Segundo ele, a ideia de que o petróleo está acabando é controversa. “O que está se esgotando é o petróleo ‘fácil’, restará o de difícil acesso, que exige tecnologia de vanguarda”, acrescenta, citando como exemplo, além do pré-sal, as areias betuminosas da província de Alberta, no Canadá, onde está a segunda maior reserva mundial, depois do campo de Ghawar na Arábia Saudita. “A perfuração de um poço no pré-sal pode consumir entre US$ 100 e US$ 500 milhões, e a taxa de sucesso pode não ser tão alta.”

Cedo ou tarde, no entanto, o petróleo deve acabar. E, diferentemente do que acontecia no passado, os novos donos desta riqueza já não podem simplesmente agir como senhores do mundo. O clima mudou e, daqui para a frente, eles terão de se justificar perante a sociedade.

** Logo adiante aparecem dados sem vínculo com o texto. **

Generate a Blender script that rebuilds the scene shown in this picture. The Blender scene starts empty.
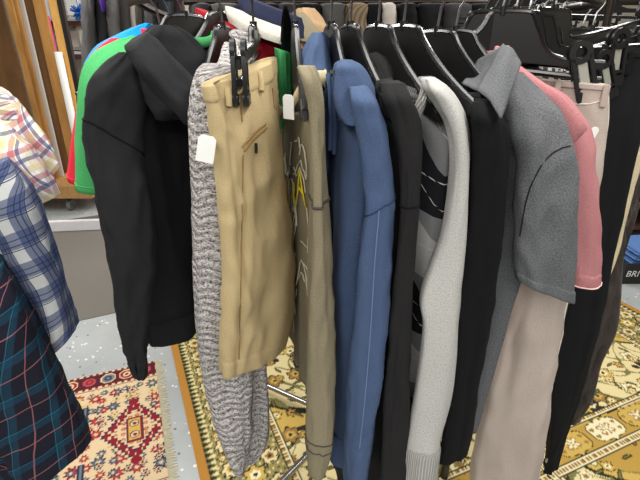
import bpy, bmesh, math, random
import numpy as np
from mathutils import Vector, noise, Matrix

random.seed(7)
V = Vector
SC = bpy.context.scene
COL = SC.collection
PI = math.pi

# ------------------------------------------------------------------ camera
F = 460.0
PITCH = math.radians(24.0)
EYE = 1.62
cam = bpy.data.cameras.new('camera')
cam.sensor_width = 36.0
cam.lens = 36.0 * F / 640.0
cam.clip_start = 0.02
co = bpy.data.objects.new('camera', cam)
COL.objects.link(co)
co.location = (0, 0, EYE)
co.rotation_euler = (PI / 2 - PITCH, 0, 0)
SC.camera = co


def P(px, py, Y):
    """point at depth Y (metres in front of where the photographer stood)"""
    dx = (px - 320) / F
    dy = -(py - 240) / F
    r = V((dx, math.cos(PITCH) + dy * math.sin(PITCH), -math.sin(PITCH) + dy * math.cos(PITCH)))
    t = Y / r.y
    return V((r.x * t, Y, EYE + r.z * t))


def G(px, py, z=0.0):
    dx = (px - 320) / F
    dy = -(py - 240) / F
    r = V((dx, math.cos(PITCH) + dy * math.sin(PITCH), -math.sin(PITCH) + dy * math.cos(PITCH)))
    t = (z - EYE) / r.z
    return V((r.x * t, r.y * t, z))


# ------------------------------------------------------------------ materials
def s2l(c):
    c = c / 255.0
    return c / 12.92 if c <= 0.04045 else ((c + 0.055) / 1.055) ** 2.4


def RGB(r, g, b):
    return (s2l(r), s2l(g), s2l(b), 1.0)


class NT:
    def __init__(self, name):
        self.m = bpy.data.materials.new(name)
        self.m.use_nodes = True
        self.t = self.m.node_tree
        self.t.nodes.clear()
        self.out = self.t.nodes.new('ShaderNodeOutputMaterial')
        self.b = self.t.nodes.new('ShaderNodeBsdfPrincipled')
        self.t.links.new(self.b.outputs[0], self.out.inputs[0])

    def n(self, typ, **kw):
        nd = self.t.nodes.new(typ)
        for k, v in kw.items():
            setattr(nd, k, v)
        return nd

    def l(self, a, b):
        self.t.links.new(a, b)

    def math(self, op, a, b=None, c=None):
        nd = self.n('ShaderNodeMath', operation=op)
        for i, x in enumerate((a, b, c)):
            if x is None:
                continue
            if isinstance(x, (int, float)):
                nd.inputs[i].default_value = x
            else:
                self.l(x, nd.inputs[i])
        return nd.outputs[0]

    def mix(self, fac, a, b):
        nd = self.n('ShaderNodeMix', data_type='RGBA')
        for i, x in ((0, fac), (6, a), (7, b)):
            if isinstance(x, (int, float, tuple)):
                nd.inputs[i].default_value = x
            else:
                self.l(x, nd.inputs[i])
        return nd.outputs[2]

    def noise(self, scale, coord=None, detail=3.0, rough=0.6):
        nd = self.n('ShaderNodeTexNoise')
        nd.inputs['Scale'].default_value = scale
        nd.inputs['Detail'].default_value = detail
        nd.inputs['Roughness'].default_value = rough
        if coord is not None:
            self.l(coord, nd.inputs['Vector'])
        return nd.outputs[0]

    def ramp(self, fac, lo, hi):
        nd = self.n('ShaderNodeMapRange')
        self.l(fac, nd.inputs[0])
        nd.inputs[1].default_value = lo
        nd.inputs[2].default_value = hi
        return nd.outputs[0]

    def coord(self, kind='Object', scale=None):
        tc = self.n('ShaderNodeTexCoord').outputs[kind]
        if scale is None:
            return tc
        mp = self.n('ShaderNodeMapping')
        mp.inputs['Scale'].default_value = scale
        self.l(tc, mp.inputs['Vector'])
        return mp.outputs[0]

    def bump(self, h, strength=0.3, dist=0.002):
        nd = self.n('ShaderNodeBump')
        nd.inputs['Strength'].default_value = strength
        nd.inputs['Distance'].default_value = dist
        self.l(h, nd.inputs['Height'])
        self.l(nd.outputs[0], self.b.inputs['Normal'])


def plain(name, col, rough=0.5, metal=0.0):
    t = NT(name)
    n = t.noise(25.0, t.coord('Object'))
    d = tuple(c * 0.86 for c in col[:3]) + (1,)
    t.l(t.mix(n, d, col), t.b.inputs['Base Color'])
    t.b.inputs['Roughness'].default_value = rough
    t.b.inputs['Metallic'].default_value = metal
    return t.m


def cloth(name, col, col2=None, scale=420.0, contrast=(0.35, 0.65), bump=0.35, stretch=(1, 1, 1), rough=0.9, sheen=0.0, low=0.12):
    """woven or knitted fabric: fine fleck, a faint wear pattern and a fine bump, in UV metres"""
    t = NT(name)
    c = t.coord('UV', stretch)
    fine = t.noise(scale, c, 2.0, 0.6)
    big = t.noise(14.0, t.coord('Object'), 3.0)
    if col2 is None:
        col2 = tuple(x * 0.72 for x in col[:3]) + (1,)
    base = t.mix(t.ramp(fine, *contrast), col2, col)
    worn = t.mix(t.math('MULTIPLY', big, low * 2), base, tuple(min(1, x * 1.35 + 0.004) for x in col[:3]) + (1,))
    t.l(worn, t.b.inputs['Base Color'])
    t.b.inputs['Roughness'].default_value = rough
    t.b.inputs['Sheen Weight'].default_value = sheen
    t.b.inputs['Specular IOR Level'].default_value = 0.2
    t.bump(fine, bump, 0.0012)
    return t.m


def plaid(name, base, stripes, rough=0.9):
    """stripes: (axis, period, offset, width, colour, strength)"""
    t = NT(name)
    uv = t.coord('UV')
    wob = t.n('ShaderNodeVectorMath', operation='ADD')
    nz = t.n('ShaderNodeTexNoise')
    nz.inputs['Scale'].default_value = 9.0
    sc = t.n('ShaderNodeVectorMath', operation='SCALE')
    sc.inputs[3].default_value = 0.012
    t.l(uv, nz.inputs['Vector'])
    t.l(nz.outputs[1], sc.inputs[0])
    t.l(uv, wob.inputs[0])
    t.l(sc.outputs[0], wob.inputs[1])
    sp = t.n('ShaderNodeSeparateXYZ')
    t.l(wob.outputs[0], sp.inputs[0])
    col = base
    for ax, per, off, w, c, st in stripes:
        f = t.math('FLOORED_MODULO', t.math('ADD', sp.outputs[ax], off), per)
        m = t.math('MULTIPLY', t.math('LESS_THAN', f, w), st)
        col = t.mix(m, col, c)
    fine = t.noise(500.0, uv, 2.0)
    dk = t.mix(t.math('MULTIPLY', fine, 0.35), col, (0.02, 0.02, 0.03, 1))
    t.l(dk, t.b.inputs['Base Color'])
    t.b.inputs['Roughness'].default_value = rough
    t.b.inputs['Specular IOR Level'].default_value = 0.2
    t.bump(fine, 0.3, 0.001)
    return t.m


def argyle(name):
    t = NT(name)
    uv = t.coord('UV')
    sp = t.n('ShaderNodeSeparateXYZ')
    t.l(uv, sp.inputs[0])
    u, v = sp.outputs[0], sp.outputs[1]
    hu, hv, u0, v0 = 0.13, 0.062, 0.165, 0.13
    fu = t.math('DIVIDE', t.math('SUBTRACT', u, u0), 2 * hu)
    fv = t.math('DIVIDE', t.math('SUBTRACT', v, v0), 2 * hv)
    s = t.math('ADD', t.math('ADD', fu, fv), 0.5)
    d = t.math('ADD', t.math('SUBTRACT', fu, fv), 0.5)
    a = t.math('FLOORED_MODULO', t.math('FLOOR', s), 2.0)
    b = t.math('FLOORED_MODULO', t.math('FLOOR', d), 2.0)
    fine = t.noise(600.0, uv, 2.0)
    g1 = t.mix(fine, RGB(92, 92, 94), RGB(136, 136, 136))
    g2 = t.mix(fine, RGB(20, 20, 23), RGB(34, 34, 38))
    lite = t.mix(fine, RGB(138, 138, 136), RGB(186, 185, 182))
    col = t.mix(t.math('MULTIPLY', t.math('SUBTRACT', 1.0, a), t.math('SUBTRACT', 1.0, b)), t.mix(t.math('MULTIPLY', t.math('MULTIPLY', a, b), t.math('GREATER_THAN', v, v0)), g1, lite), g2)
    # thin overcheck lines, half a diamond off the lattice
    for q in (s, d):
        f = t.math('FLOORED_MODULO', q, 1.0)
        line = t.math('LESS_THAN', t.math('ABSOLUTE', t.math('SUBTRACT', f, 0.5)), 0.008)
        dots = t.math('GREATER_THAN', t.math('SINE', t.math('MULTIPLY', v, 900.0)), -0.5)
        col = t.mix(t.math('MULTIPLY', line, dots), col, RGB(190, 188, 182))
    t.l(col, t.b.inputs['Base Color'])
    t.b.inputs['Roughness'].default_value = 0.95
    t.b.inputs['Specular IOR Level'].default_value = 0.15
    t.bump(fine, 0.4, 0.0012)
    return t.m


def ribbed(name, col, col2, freq=900.0, axis=0):
    t = NT(name)
    uv = t.coord('UV')
    sp = t.n('ShaderNodeSeparateXYZ')
    t.l(uv, sp.inputs[0])
    w = t.math('SINE', t.math('MULTIPLY', sp.outputs[axis], freq))
    h = t.ramp(w, -1, 1)
    n = t.noise(500.0, uv, 2.0)
    c = t.mix(t.math('MULTIPLY', t.math('ADD', h, n), 0.5), col2, col)
    t.l(c, t.b.inputs['Base Color'])
    t.b.inputs['Roughness'].default_value = 0.95
    t.b.inputs['Specular IOR Level'].default_value = 0.15
    t.bump(h, 0.6, 0.002)
    return t.m


def marled(name):
    t = NT(name)
    c = t.coord('UV', (1, 1.25, 1))
    warp = t.noise(22.0, c, 2.0)
    sp = t.n('ShaderNodeSeparateXYZ')
    t.l(t.coord('UV'), sp.inputs[0])
    f1 = t.noise(300.0, c, 2.0, 0.7)
    f2 = t.noise(120.0, c, 2.0, 0.6)
    # cable columns
    ph = t.math('ADD', t.math('MULTIPLY', sp.outputs[1], 430.0), t.math('MULTIPLY', warp, 9.0))
    cab = t.math('SINE', t.math('ADD', ph, t.math('MULTIPLY', t.math('SINE', t.math('MULTIPLY', sp.outputs[0], 150.0)), 1.9)))
    k = t.math('ADD', t.math('MULTIPLY', f1, 0.85), t.math('ADD', t.math('MULTIPLY', f2, 0.3), t.math('MULTIPLY', cab, 0.035)))
    col = t.mix(t.ramp(k, 0.44, 0.66), RGB(78, 74, 77), RGB(204, 198, 193))
    t.l(col, t.b.inputs['Base Color'])
    t.b.inputs['Roughness'].default_value = 1.0
    t.b.inputs['Specular IOR Level'].default_value = 0.1
    t.bump(t.math('ADD', t.math('MULTIPLY', cab, 0.5), f1), 0.9, 0.004)
    return t.m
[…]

Atividade sísmica também traz impactos
A atividade sísmica para prospecção de petróleo pode estar colocando em risco toda a fauna marinha. A falta de pesquisas sobre esse impacto, no entanto, torna o tema altamente controverso. Suspeita-se que o encalhe de golfinhos e baleias nas praias pode ter relação com os pulsos sonoros disparados pelos navios de sísmica. Tartarugas também poderiam ser afetadas, desviando-se de suas rotas de migração. Algumas evidências sugerem que a atividade tenha ainda efeitos negativos sobre a pesca comercial, por afugentar os peixes, além de possivelmente alterar seus padrões de acasalamento e desova.

Para realizar pesquisa sísmica na costa brasileira, as empresas precisam de uma licença ambiental do Ibama. Para isso, devem apresentar um estudo de impacto ambiental, seguindo as normas do Conselho Nacional de Meio Ambiente (Conama), que, desde 2004, são específicas para esse tipo de atividade. Há zonas de restrição, como as águas rasas (até 400 metros) e o entorno do Atol de Abrolhos, no sul da Bahia, que é área de proteção de baleias jubarte.